## AIM
Copy every line, leaving nothing out and adding nothing.

Records from a dataset
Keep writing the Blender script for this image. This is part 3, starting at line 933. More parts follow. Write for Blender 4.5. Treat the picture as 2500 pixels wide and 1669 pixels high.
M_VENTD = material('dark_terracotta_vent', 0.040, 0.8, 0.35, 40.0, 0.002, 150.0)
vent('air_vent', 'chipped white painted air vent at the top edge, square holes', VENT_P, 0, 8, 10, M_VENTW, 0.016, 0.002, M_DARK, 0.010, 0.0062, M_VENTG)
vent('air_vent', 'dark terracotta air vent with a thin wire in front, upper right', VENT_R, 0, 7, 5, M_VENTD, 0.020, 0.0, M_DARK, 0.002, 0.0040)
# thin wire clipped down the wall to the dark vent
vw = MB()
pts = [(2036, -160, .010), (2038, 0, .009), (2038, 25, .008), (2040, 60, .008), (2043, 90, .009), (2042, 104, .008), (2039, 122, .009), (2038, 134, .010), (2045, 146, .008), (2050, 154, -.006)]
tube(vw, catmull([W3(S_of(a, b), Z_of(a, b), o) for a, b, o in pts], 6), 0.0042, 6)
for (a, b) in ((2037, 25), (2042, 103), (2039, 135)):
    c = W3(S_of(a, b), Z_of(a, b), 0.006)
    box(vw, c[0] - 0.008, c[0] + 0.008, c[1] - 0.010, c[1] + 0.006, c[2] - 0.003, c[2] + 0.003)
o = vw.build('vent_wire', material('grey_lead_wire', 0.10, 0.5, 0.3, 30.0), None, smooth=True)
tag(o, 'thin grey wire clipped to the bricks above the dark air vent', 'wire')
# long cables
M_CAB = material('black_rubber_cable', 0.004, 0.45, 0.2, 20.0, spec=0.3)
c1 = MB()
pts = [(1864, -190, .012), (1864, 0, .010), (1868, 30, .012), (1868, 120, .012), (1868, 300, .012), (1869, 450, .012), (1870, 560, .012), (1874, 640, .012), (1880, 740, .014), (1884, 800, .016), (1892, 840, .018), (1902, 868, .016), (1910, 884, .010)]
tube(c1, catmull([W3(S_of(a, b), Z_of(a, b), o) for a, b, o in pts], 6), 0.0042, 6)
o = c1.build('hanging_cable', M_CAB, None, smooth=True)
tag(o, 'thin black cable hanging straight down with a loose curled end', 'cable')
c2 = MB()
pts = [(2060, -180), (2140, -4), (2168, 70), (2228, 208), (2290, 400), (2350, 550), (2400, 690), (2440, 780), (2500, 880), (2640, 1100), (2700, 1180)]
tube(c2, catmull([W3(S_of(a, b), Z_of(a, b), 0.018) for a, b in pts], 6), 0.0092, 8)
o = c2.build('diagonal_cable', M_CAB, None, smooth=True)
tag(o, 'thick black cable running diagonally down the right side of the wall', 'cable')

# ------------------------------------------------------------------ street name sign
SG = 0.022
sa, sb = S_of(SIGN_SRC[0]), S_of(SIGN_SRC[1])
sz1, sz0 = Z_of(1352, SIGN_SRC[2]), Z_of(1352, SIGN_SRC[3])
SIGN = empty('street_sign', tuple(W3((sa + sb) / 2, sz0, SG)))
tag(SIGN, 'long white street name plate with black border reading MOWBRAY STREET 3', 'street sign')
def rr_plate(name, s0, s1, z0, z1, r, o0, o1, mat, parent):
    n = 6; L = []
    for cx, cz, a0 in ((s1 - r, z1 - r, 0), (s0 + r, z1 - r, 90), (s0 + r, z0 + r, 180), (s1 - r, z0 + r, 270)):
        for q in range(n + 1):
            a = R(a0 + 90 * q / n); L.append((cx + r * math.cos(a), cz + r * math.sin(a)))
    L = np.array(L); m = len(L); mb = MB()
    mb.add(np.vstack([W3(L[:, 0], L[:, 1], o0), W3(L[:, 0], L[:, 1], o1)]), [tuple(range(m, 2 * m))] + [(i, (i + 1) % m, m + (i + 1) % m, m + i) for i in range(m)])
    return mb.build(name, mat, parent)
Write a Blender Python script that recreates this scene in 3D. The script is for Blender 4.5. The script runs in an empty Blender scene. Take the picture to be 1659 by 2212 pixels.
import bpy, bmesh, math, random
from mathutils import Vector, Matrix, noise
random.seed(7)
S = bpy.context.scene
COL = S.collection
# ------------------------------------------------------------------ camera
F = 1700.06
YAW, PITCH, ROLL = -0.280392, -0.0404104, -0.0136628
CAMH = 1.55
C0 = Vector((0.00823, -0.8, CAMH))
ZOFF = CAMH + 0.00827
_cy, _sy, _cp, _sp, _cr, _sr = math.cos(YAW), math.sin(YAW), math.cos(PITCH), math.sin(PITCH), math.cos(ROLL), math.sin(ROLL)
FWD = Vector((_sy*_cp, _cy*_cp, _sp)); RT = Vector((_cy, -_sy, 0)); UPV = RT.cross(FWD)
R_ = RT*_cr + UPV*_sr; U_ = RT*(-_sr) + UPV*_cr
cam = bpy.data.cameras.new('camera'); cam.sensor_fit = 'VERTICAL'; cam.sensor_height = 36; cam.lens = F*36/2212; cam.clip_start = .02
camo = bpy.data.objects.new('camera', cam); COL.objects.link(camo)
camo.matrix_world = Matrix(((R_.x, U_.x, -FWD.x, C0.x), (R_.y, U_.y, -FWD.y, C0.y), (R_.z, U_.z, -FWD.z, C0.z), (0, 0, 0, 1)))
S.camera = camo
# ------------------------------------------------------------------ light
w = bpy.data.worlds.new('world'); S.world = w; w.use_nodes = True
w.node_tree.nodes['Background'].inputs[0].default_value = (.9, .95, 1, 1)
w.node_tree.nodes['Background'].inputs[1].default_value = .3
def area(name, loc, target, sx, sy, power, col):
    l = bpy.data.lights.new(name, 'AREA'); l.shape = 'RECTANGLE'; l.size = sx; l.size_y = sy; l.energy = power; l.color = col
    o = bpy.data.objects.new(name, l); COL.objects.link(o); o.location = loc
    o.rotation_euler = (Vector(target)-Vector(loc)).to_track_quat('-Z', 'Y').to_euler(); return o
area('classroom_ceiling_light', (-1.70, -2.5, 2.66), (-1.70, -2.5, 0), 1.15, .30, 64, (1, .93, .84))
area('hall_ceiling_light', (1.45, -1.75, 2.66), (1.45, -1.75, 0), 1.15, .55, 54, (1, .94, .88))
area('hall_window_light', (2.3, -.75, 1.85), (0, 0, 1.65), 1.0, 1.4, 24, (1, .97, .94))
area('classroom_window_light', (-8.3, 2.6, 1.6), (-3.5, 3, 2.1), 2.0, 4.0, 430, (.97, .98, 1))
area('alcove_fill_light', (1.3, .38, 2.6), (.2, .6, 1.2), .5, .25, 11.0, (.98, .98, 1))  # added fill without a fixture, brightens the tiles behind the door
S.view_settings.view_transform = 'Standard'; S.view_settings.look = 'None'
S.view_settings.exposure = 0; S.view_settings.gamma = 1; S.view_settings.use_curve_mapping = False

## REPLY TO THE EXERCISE
Keep writing the Blender script for this image. This is part 3, starting at line 933. More parts follow. Write for Blender 4.5. Treat the picture as 2500 pixels wide and 1669 pixels high.
M_VENTD = material('dark_terracotta_vent', 0.040, 0.8, 0.35, 40.0, 0.002, 150.0)
vent('air_vent', 'chipped white painted air vent at the top edge, square holes', VENT_P, 0, 8, 10, M_VENTW, 0.016, 0.002, M_DARK, 0.010, 0.0062, M_VENTG)
vent('air_vent', 'dark terracotta air vent with a thin wire in front, upper right', VENT_R, 0, 7, 5, M_VENTD, 0.020, 0.0, M_DARK, 0.002, 0.0040)
# thin wire clipped down the wall to the dark vent
vw = MB()
pts = [(2036, -160, .010), (2038, 0, .009), (2038, 25, .008), (2040, 60, .008), (2043, 90, .009), (2042, 104, .008), (2039, 122, .009), (2038, 134, .010), (2045, 146, .008), (2050, 154, -.006)]
tube(vw, catmull([W3(S_of(a, b), Z_of(a, b), o) for a, b, o in pts], 6), 0.0042, 6)
for (a, b) in ((2037, 25), (2042, 103), (2039, 135)):
    c = W3(S_of(a, b), Z_of(a, b), 0.006)
    box(vw, c[0] - 0.008, c[0] + 0.008, c[1] - 0.010, c[1] + 0.006, c[2] - 0.003, c[2] + 0.003)
o = vw.build('vent_wire', material('grey_lead_wire', 0.10, 0.5, 0.3, 30.0), None, smooth=True)
tag(o, 'thin grey wire clipped to the bricks above the dark air vent', 'wire')
# long cables
M_CAB = material('black_rubber_cable', 0.004, 0.45, 0.2, 20.0, spec=0.3)
c1 = MB()
pts = [(1864, -190, .012), (1864, 0, .010), (1868, 30, .012), (1868, 120, .012), (1868, 300, .012), (1869, 450, .012), (1870, 560, .012), (1874, 640, .012), (1880, 740, .014), (1884, 800, .016), (1892, 840, .018), (1902, 868, .016), (1910, 884, .010)]
tube(c1, catmull([W3(S_of(a, b), Z_of(a, b), o) for a, b, o in pts], 6), 0.0042, 6)
o = c1.build('hanging_cable', M_CAB, None, smooth=True)
tag(o, 'thin black cable hanging straight down with a loose curled end', 'cable')
c2 = MB()
pts = [(2060, -180), (2140, -4), (2168, 70), (2228, 208), (2290, 400), (2350, 550), (2400, 690), (2440, 780), (2500, 880), (2640, 1100), (2700, 1180)]
tube(c2, catmull([W3(S_of(a, b), Z_of(a, b), 0.018) for a, b in pts], 6), 0.0092, 8)
o = c2.build('diagonal_cable', M_CAB, None, smooth=True)
tag(o, 'thick black cable running diagonally down the right side of the wall', 'cable')

# ------------------------------------------------------------------ street name sign
SG = 0.022
sa, sb = S_of(SIGN_SRC[0]), S_of(SIGN_SRC[1])
sz1, sz0 = Z_of(1352, SIGN_SRC[2]), Z_of(1352, SIGN_SRC[3])
SIGN = empty('street_sign', tuple(W3((sa + sb) / 2, sz0, SG)))
tag(SIGN, 'long white street name plate with black border reading MOWBRAY STREET 3', 'street sign')
def rr_plate(name, s0, s1, z0, z1, r, o0, o1, mat, parent):
    n = 6; L = []
    for cx, cz, a0 in ((s1 - r, z1 - r, 0), (s0 + r, z1 - r, 90), (s0 + r, z0 + r, 180), (s1 - r, z0 + r, 270)):
        for q in range(n + 1):
            a = R(a0 + 90 * q / n); L.append((cx + r * math.cos(a), cz + r * math.sin(a)))
    L = np.array(L); m = len(L); mb = MB()
    mb.add(np.vstack([W3(L[:, 0], L[:, 1], o0), W3(L[:, 0], L[:, 1], o1)]), [tuple(range(m, 2 * m))] + [(i, (i + 1) % m, m + (i + 1) % m, m + i) for i in range(m)])
    return mb.build(name, mat, parent)
Write a Blender Python script that recreates this scene in 3D. The script is for Blender 4.5. The script runs in an empty Blender scene. Take the picture to be 1659 by 2212 pixels.
import bpy, bmesh, math, random
from mathutils import Vector, Matrix, noise
random.seed(7)
S = bpy.context.scene
COL = S.collection
# ------------------------------------------------------------------ camera
F = 1700.06
YAW, PITCH, ROLL = -0.280392, -0.0404104, -0.0136628
CAMH = 1.55
C0 = Vector((0.00823, -0.8, CAMH))
ZOFF = CAMH + 0.00827
_cy, _sy, _cp, _sp, _cr, _sr = math.cos(YAW), math.sin(YAW), math.cos(PITCH), math.sin(PITCH), math.cos(ROLL), math.sin(ROLL)
FWD = Vector((_sy*_cp, _cy*_cp, _sp)); RT = Vector((_cy, -_sy, 0)); UPV = RT.cross(FWD)
R_ = RT*_cr + UPV*_sr; U_ = RT*(-_sr) + UPV*_cr
cam = bpy.data.cameras.new('camera'); cam.sensor_fit = 'VERTICAL'; cam.sensor_height = 36; cam.lens = F*36/2212; cam.clip_start = .02
camo = bpy.data.objects.new('camera', cam); COL.objects.link(camo)
camo.matrix_world = Matrix(((R_.x, U_.x, -FWD.x, C0.x), (R_.y, U_.y, -FWD.y, C0.y), (R_.z, U_.z, -FWD.z, C0.z), (0, 0, 0, 1)))
S.camera = camo
# ------------------------------------------------------------------ light
w = bpy.data.worlds.new('world'); S.world = w; w.use_nodes = True
w.node_tree.nodes['Background'].inputs[0].default_value = (.9, .95, 1, 1)
w.node_tree.nodes['Background'].inputs[1].default_value = .3
def area(name, loc, target, sx, sy, power, col):
    l = bpy.data.lights.new(name, 'AREA'); l.shape = 'RECTANGLE'; l.size = sx; l.size_y = sy; l.energy = power; l.color = col
    o = bpy.data.objects.new(name, l); COL.objects.link(o); o.location = loc
    o.rotation_euler = (Vector(target)-Vector(loc)).to_track_quat('-Z', 'Y').to_euler(); return o
area('classroom_ceiling_light', (-1.70, -2.5, 2.66), (-1.70, -2.5, 0), 1.15, .30, 64, (1, .93, .84))
area('hall_ceiling_light', (1.45, -1.75, 2.66), (1.45, -1.75, 0), 1.15, .55, 54, (1, .94, .88))
area('hall_window_light', (2.3, -.75, 1.85), (0, 0, 1.65), 1.0, 1.4, 24, (1, .97, .94))
area('classroom_window_light', (-8.3, 2.6, 1.6), (-3.5, 3, 2.1), 2.0, 4.0, 430, (.97, .98, 1))
area('alcove_fill_light', (1.3, .38, 2.6), (.2, .6, 1.2), .5, .25, 11.0, (.98, .98, 1))  # added fill without a fixture, brightens the tiles behind the door
S.view_settings.view_transform = 'Standard'; S.view_settings.look = 'None'
S.view_settings.exposure = 0; S.view_settings.gamma = 1; S.view_settings.use_curve_mapping = False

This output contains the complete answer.